◆ What to produce: Reproduce the listing below exactly, minus its pictures.

◆ Data block:
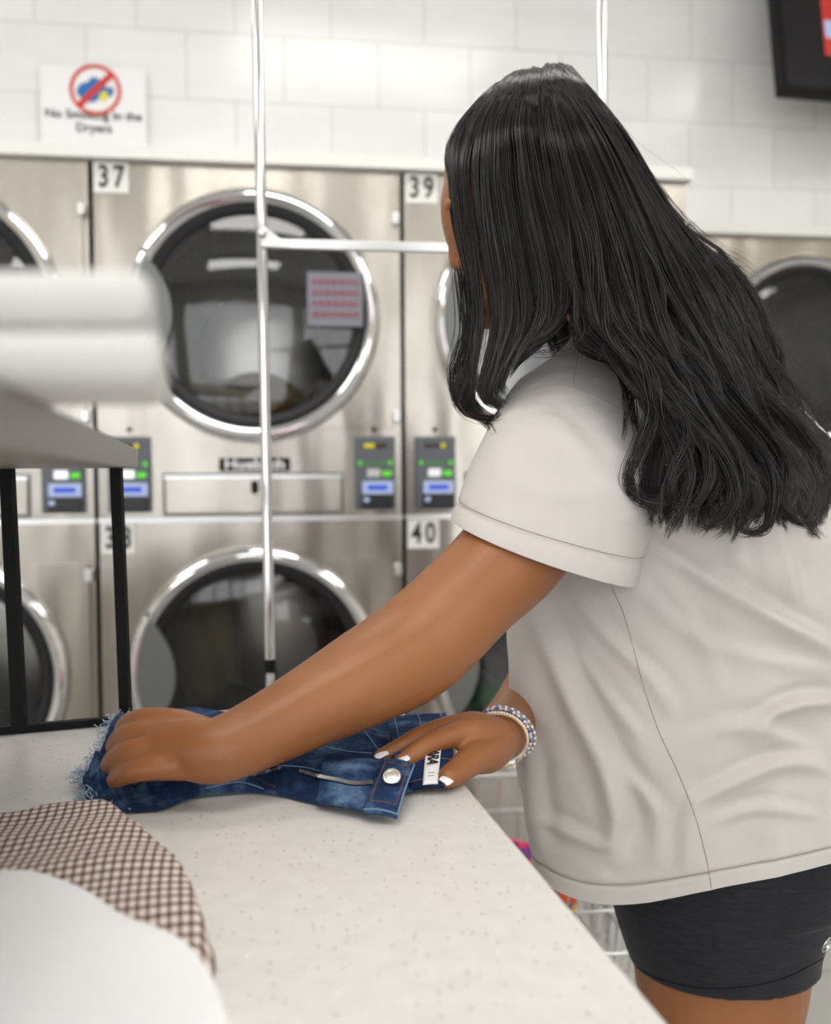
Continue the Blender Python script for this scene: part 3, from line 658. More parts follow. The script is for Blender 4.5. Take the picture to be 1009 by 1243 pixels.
wb, wbf = patch([Z(499, 905, .9245), Z(553, 903, .9245), Z(551, 954, .9065), Z(497, 957, .9065)], 20, 16, 'waistband', M['denim_dark'], jr, .004, .003)
s3 = MB()
for v in (.12, .5, .9): s3.tube([wbf(k / 20, v) + np.array([0, -.0006, .0006]) for k in range(21)], .0003, 5)
for pl in border(wbf, .0006, .03, side=(1,)): s3.tube(pl, .0006, 5)
s3.build('stitching', M['stitch_rust'], wb)
# back yoke / upper waistband running away behind the hand
yk, ykf = patch([Z(470, 873, .9205), Z(541, 865, .9215), Z(553, 903, .9245), Z(480, 925, .9235)], 20, 20, 'back_waistband', M['denim'], jr, .004, .0015)
s4 = MB()
for u in (.12, .52, .9): s4.tube([ykf(u, k / 16) + np.array([0, -.0003, .0008]) for k in range(17)], .0004, 5)
s4.build('stitching', M['stitch_blue'], yk)
pk = MB()
for pts in ([(372, 900), (388, 905), (420, 912), (452, 915)], [(440, 884), (452, 900), (462, 915)], [(390, 935), (420, 936), (450, 934), (462, 930)], [(300, 935), (330, 930), (370, 932), (400, 940)], [(250, 957), (290, 950), (320, 958)]):
    p_ = on(bj, pts, 26, .0005)
    if len(p_) > 3: pk.tube(p_, .0005, 5)
pk.build('pocket_stitching', M['stitch_blue'], jr)
# label with lettering
lb0 = [wbf(.40, -.02), wbf(.72, -.02), wbf(.66, 1.0), wbf(.33, 1.0)]
def lbf(u, v): return wbf(.36 + .34 * u - .06 * v, .02 + .98 * v) + np.array([0, -.0016, .0010])
lab = sheet('brand_label', lbf, 8, 16, M['paper'], jr, .0006); lab.modifiers[0].offset = 1
c0 = lbf(.5, .42); exv = lbf(.5, .75) - lbf(.5, .1); exv /= np.linalg.norm(exv); eyv = lbf(1, .4) - lbf(0, .4); eyv -= exv * np.dot(eyv, exv); eyv /= np.linalg.norm(eyv); ezv = np.cross(exv, eyv)
tz = txt('ZARA', .0135, 'lettering', M['ink'], lab, (0, 0, 0), (0, 0, 0), .0002, .0002, spacing=.85)
c0 = c0 + ezv * .0006; tz.matrix_world = Matrix([[exv[i], eyv[i], ezv[i], c0[i]] for i in range(3)] + [[0, 0, 0, 1]])
for k, v in enumerate((.80, .86)):
    MB().tube([lbf(.30, v) + ezv * .0003, lbf(.72, v) + ezv * .0003], .00022, 4).build('small_print', M['ink'], lab)
# metal button
bc_ = tbf(.55, .48); nrm = np.array([-.05, -.62, .78]); nrm /= np.linalg.norm(nrm); a1 = np.cross(nrm, [0, 0, 1.]); a1 /= np.linalg.norm(a1); a2 = np.cross(nrm, a1)
rg = [[bc_ + nrm * (h + .0015) + r * (cos(2 * pi * j / 32) * a1 + sin(2 * pi * j / 32) * a2) for j in range(32)] for r, h in ((.0035, .0005), (.0040, .0020), (.0068, .0026), (.0074, .0036), (.0068, .0046), (.0052, .0047), (.0046, .0041), (.0022, .0043), (.0001, .0043))]
bt = MB().loft(rg).build('button', M['button'], tb_); 
em = MB()
for k in range(8): a = 2 * pi * k / 8; em.ellip(bc_ + nrm * .0044 + .0026 * (cos(a) * a1 + sin(a) * a2), (a1 * .0008, a2 * .0008, nrm * .0006), 8, 5)
em.build('button_emboss', M['zip'], tb_)
# zipper teeth
bj2 = bvh_of(jb, fl)
def zipper(pts, n):
    m = MB(); c = on(bj2, pts, n, .0008)
    tape = MB().tube(c, .0016, 6)
    for k in range(len(c) - 1):
        t = c[k + 1] - c[k]; t /= np.linalg.norm(t); s = np.cross(t, [0, -.6, .8]); s /= np.linalg.norm(s); o = c[k] + np.array([0, -.0008, .0014]); m.tube([o - s * .0016, o + s * .0017], .00036, 5)
    z = tape.build('zipper', M['denim_dark'], jr); z2 = m.build('zipper_teeth', M['zip'], z); z2['kind'] = 'stuff'
zipper([(364, 938), (385, 944), (405, 948), (430, 953), (453, 952)], 62); zipper([(304, 943), (322, 939), (342, 934)], 30); zipper([(306, 945), (320, 951), (335, 958)], 20)
# frayed edges
fw, fb_ = MB(), MB()
for k in range(420):
    u = rng.uniform(); 
    if k % 3: q0 = FE[int(rng.uniform(0, .10) * 399)] if k % 2 else BE[int(rng.uniform(0, .09) * 399)]; q0 = q0 + (jf(.0, .5) - q0) * rng.uniform(0, .5)
    else: q0 = BE[int(rng.uniform(.03, .36) * 399)]
    d = np.array([-rng.uniform(.2, 1), rng.normal(0, .6), rng.uniform(-.2, .5)]); d /= np.linalg.norm(d); L_ = rng.uniform(.006, .017); c = [q0]
    for s in range(5): d = d + rng.normal(0, .5, 3); d /= np.linalg.norm(d); nx = c[-1] + d * L_ / 5; nx[2] = max(nx[2], TZ + .0006); c.append(nx)
    (fw if k % 4 == 0 else fb_).tube(c, rng.uniform(.0003, .0005), 4)
c = [Z(*p, TZ + .002) for p in ((62, 985), (80, 978), (105, 974), (130, 984), (152, 984))]; fw.tube(spline(c, 30), .0005, 5)
c = [Z(*p, TZ + .004) for p in ((85, 990), (110, 978), (135, 970), (158, 982))]; fw.tube(spline(c, 30), .0005, 5)
fo = fb_.build('fray', M['thread_blue'], jr); fo['kind'] = 'stuff'; fo = fw.build('loose_thread', M['thread_white'], jr); fo['kind'] = 'stuff'

# ------------------------------------------------------------------ the woman: body
def PP(*l): return [P(*q) for q in l]
def S(pts, n): return spline(pts, n)
bd = MB()
def limb(pts, rad, n=16, m=24, flat=1.0, side=None):
    q = spline([list(p) + [r] for p, r in zip(pts, rad)], m); bd.tube([p[:3] for p in q], [max(p[3], .003) for p in q], n, True, True, flat, side)
# near (left) arm
limb(PP((755, 520, 1.10), (712, 535, 1.045), (672, 590, .99), (628, 664, .958), (572, 722, .93), (505, 785, .905), (440, 824, .868), (375, 859, .838), (315, 890, .813), (264, 911, .792), (232, 909, .797), (200, 906, .806)),
     [.045, .050, .054, .0525, .0475, .0485, .0425, .0350, .0295, .0262, .0250, .0215], 28, 64)
Wl = P(262, 911, .792)
fing_l = [[(262, 893, .812), (215, 877, .826), (170, 875, .838), (150, 884, .862), (155, 900, .880), (168, 908, .874)],
          [(262, 905, .803), (215, 895, .812), (160, 892, .816), (140, 906, .842), (149, 918, .860), (164, 922, .854)],
          [(262, 917, .794), (212, 912, .795), (157, 914, .796), (134, 928, .819), (143, 936, .842), (160, 936, .836)],
          [(262, 930, .785), (215, 930, .782), (166, 935, .778), (141, 946, .794), (150, 946, .820), (170, 944, .820)]]
for k, f_ in enumerate(fing_l):
    pts = PP(*f_); limb(pts, [.0125, .0115, .0104 if k < 3 else .0095, .0083 if k < 3 else .0076, .0074, .0068], 14, 40)
limb(PP((240, 905, .815), (205, 912, .845), (180, 915, .868), (165, 918, .880)), [.014, .0125, .0105, .009], 14, 20)   # thumb under the palm
# palm
limb(PP((250, 912, .800), (205, 905, .812), (172, 902, .815)), [.020, .024, .019], 20, 12, .62, (0, .45, .9))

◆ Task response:
Continue the Blender Python script for this scene: part 3, from line 658. More parts follow. The script is for Blender 4.5. Take the picture to be 1009 by 1243 pixels.
wb, wbf = patch([Z(499, 905, .9245), Z(553, 903, .9245), Z(551, 954, .9065), Z(497, 957, .9065)], 20, 16, 'waistband', M['denim_dark'], jr, .004, .003)
s3 = MB()
for v in (.12, .5, .9): s3.tube([wbf(k / 20, v) + np.array([0, -.0006, .0006]) for k in range(21)], .0003, 5)
for pl in border(wbf, .0006, .03, side=(1,)): s3.tube(pl, .0006, 5)
s3.build('stitching', M['stitch_rust'], wb)
# back yoke / upper waistband running away behind the hand
yk, ykf = patch([Z(470, 873, .9205), Z(541, 865, .9215), Z(553, 903, .9245), Z(480, 925, .9235)], 20, 20, 'back_waistband', M['denim'], jr, .004, .0015)
s4 = MB()
for u in (.12, .52, .9): s4.tube([ykf(u, k / 16) + np.array([0, -.0003, .0008]) for k in range(17)], .0004, 5)
s4.build('stitching', M['stitch_blue'], yk)
pk = MB()
for pts in ([(372, 900), (388, 905), (420, 912), (452, 915)], [(440, 884), (452, 900), (462, 915)], [(390, 935), (420, 936), (450, 934), (462, 930)], [(300, 935), (330, 930), (370, 932), (400, 940)], [(250, 957), (290, 950), (320, 958)]):
    p_ = on(bj, pts, 26, .0005)
    if len(p_) > 3: pk.tube(p_, .0005, 5)
pk.build('pocket_stitching', M['stitch_blue'], jr)
# label with lettering
lb0 = [wbf(.40, -.02), wbf(.72, -.02), wbf(.66, 1.0), wbf(.33, 1.0)]
def lbf(u, v): return wbf(.36 + .34 * u - .06 * v, .02 + .98 * v) + np.array([0, -.0016, .0010])
lab = sheet('brand_label', lbf, 8, 16, M['paper'], jr, .0006); lab.modifiers[0].offset = 1
c0 = lbf(.5, .42); exv = lbf(.5, .75) - lbf(.5, .1); exv /= np.linalg.norm(exv); eyv = lbf(1, .4) - lbf(0, .4); eyv -= exv * np.dot(eyv, exv); eyv /= np.linalg.norm(eyv); ezv = np.cross(exv, eyv)
tz = txt('ZARA', .0135, 'lettering', M['ink'], lab, (0, 0, 0), (0, 0, 0), .0002, .0002, spacing=.85)
c0 = c0 + ezv * .0006; tz.matrix_world = Matrix([[exv[i], eyv[i], ezv[i], c0[i]] for i in range(3)] + [[0, 0, 0, 1]])
for k, v in enumerate((.80, .86)):
    MB().tube([lbf(.30, v) + ezv * .0003, lbf(.72, v) + ezv * .0003], .00022, 4).build('small_print', M['ink'], lab)
# metal button
bc_ = tbf(.55, .48); nrm = np.array([-.05, -.62, .78]); nrm /= np.linalg.norm(nrm); a1 = np.cross(nrm, [0, 0, 1.]); a1 /= np.linalg.norm(a1); a2 = np.cross(nrm, a1)
rg = [[bc_ + nrm * (h + .0015) + r * (cos(2 * pi * j / 32) * a1 + sin(2 * pi * j / 32) * a2) for j in range(32)] for r, h in ((.0035, .0005), (.0040, .0020), (.0068, .0026), (.0074, .0036), (.0068, .0046), (.0052, .0047), (.0046, .0041), (.0022, .0043), (.0001, .0043))]
bt = MB().loft(rg).build('button', M['button'], tb_); 
em = MB()
for k in range(8): a = 2 * pi * k / 8; em.ellip(bc_ + nrm * .0044 + .0026 * (cos(a) * a1 + sin(a) * a2), (a1 * .0008, a2 * .0008, nrm * .0006), 8, 5)
em.build('button_emboss', M['zip'], tb_)
# zipper teeth
bj2 = bvh_of(jb, fl)
def zipper(pts, n):
    m = MB(); c = on(bj2, pts, n, .0008)
    tape = MB().tube(c, .0016, 6)
    for k in range(len(c) - 1):
        t = c[k + 1] - c[k]; t /= np.linalg.norm(t); s = np.cross(t, [0, -.6, .8]); s /= np.linalg.norm(s); o = c[k] + np.array([0, -.0008, .0014]); m.tube([o - s * .0016, o + s * .0017], .00036, 5)
    z = tape.build('zipper', M['denim_dark'], jr); z2 = m.build('zipper_teeth', M['zip'], z); z2['kind'] = 'stuff'
zipper([(364, 938), (385, 944), (405, 948), (430, 953), (453, 952)], 62); zipper([(304, 943), (322, 939), (342, 934)], 30); zipper([(306, 945), (320, 951), (335, 958)], 20)
# frayed edges
fw, fb_ = MB(), MB()
for k in range(420):
    u = rng.uniform(); 
    if k % 3: q0 = FE[int(rng.uniform(0, .10) * 399)] if k % 2 else BE[int(rng.uniform(0, .09) * 399)]; q0 = q0 + (jf(.0, .5) - q0) * rng.uniform(0, .5)
    else: q0 = BE[int(rng.uniform(.03, .36) * 399)]
    d = np.array([-rng.uniform(.2, 1), rng.normal(0, .6), rng.uniform(-.2, .5)]); d /= np.linalg.norm(d); L_ = rng.uniform(.006, .017); c = [q0]
    for s in range(5): d = d + rng.normal(0, .5, 3); d /= np.linalg.norm(d); nx = c[-1] + d * L_ / 5; nx[2] = max(nx[2], TZ + .0006); c.append(nx)
    (fw if k % 4 == 0 else fb_).tube(c, rng.uniform(.0003, .0005), 4)
c = [Z(*p, TZ + .002) for p in ((62, 985), (80, 978), (105, 974), (130, 984), (152, 984))]; fw.tube(spline(c, 30), .0005, 5)
c = [Z(*p, TZ + .004) for p in ((85, 990), (110, 978), (135, 970), (158, 982))]; fw.tube(spline(c, 30), .0005, 5)
fo = fb_.build('fray', M['thread_blue'], jr); fo['kind'] = 'stuff'; fo = fw.build('loose_thread', M['thread_white'], jr); fo['kind'] = 'stuff'

# ------------------------------------------------------------------ the woman: body
def PP(*l): return [P(*q) for q in l]
def S(pts, n): return spline(pts, n)
bd = MB()
def limb(pts, rad, n=16, m=24, flat=1.0, side=None):
    q = spline([list(p) + [r] for p, r in zip(pts, rad)], m); bd.tube([p[:3] for p in q], [max(p[3], .003) for p in q], n, True, True, flat, side)
# near (left) arm
limb(PP((755, 520, 1.10), (712, 535, 1.045), (672, 590, .99), (628, 664, .958), (572, 722, .93), (505, 785, .905), (440, 824, .868), (375, 859, .838), (315, 890, .813), (264, 911, .792), (232, 909, .797), (200, 906, .806)),
     [.045, .050, .054, .0525, .0475, .0485, .0425, .0350, .0295, .0262, .0250, .0215], 28, 64)
Wl = P(262, 911, .792)
fing_l = [[(262, 893, .812), (215, 877, .826), (170, 875, .838), (150, 884, .862), (155, 900, .880), (168, 908, .874)],
          [(262, 905, .803), (215, 895, .812), (160, 892, .816), (140, 906, .842), (149, 918, .860), (164, 922, .854)],
          [(262, 917, .794), (212, 912, .795), (157, 914, .796), (134, 928, .819), (143, 936, .842), (160, 936, .836)],
          [(262, 930, .785), (215, 930, .782), (166, 935, .778), (141, 946, .794), (150, 946, .820), (170, 944, .820)]]
for k, f_ in enumerate(fing_l):
    pts = PP(*f_); limb(pts, [.0125, .0115, .0104 if k < 3 else .0095, .0083 if k < 3 else .0076, .0074, .0068], 14, 40)
limb(PP((240, 905, .815), (205, 912, .845), (180, 915, .868), (165, 918, .880)), [.014, .0125, .0105, .009], 14, 20)   # thumb under the palm
# palm
limb(PP((250, 912, .800), (205, 905, .812), (172, 902, .815)), [.020, .024, .019], 20, 12, .62, (0, .45, .9))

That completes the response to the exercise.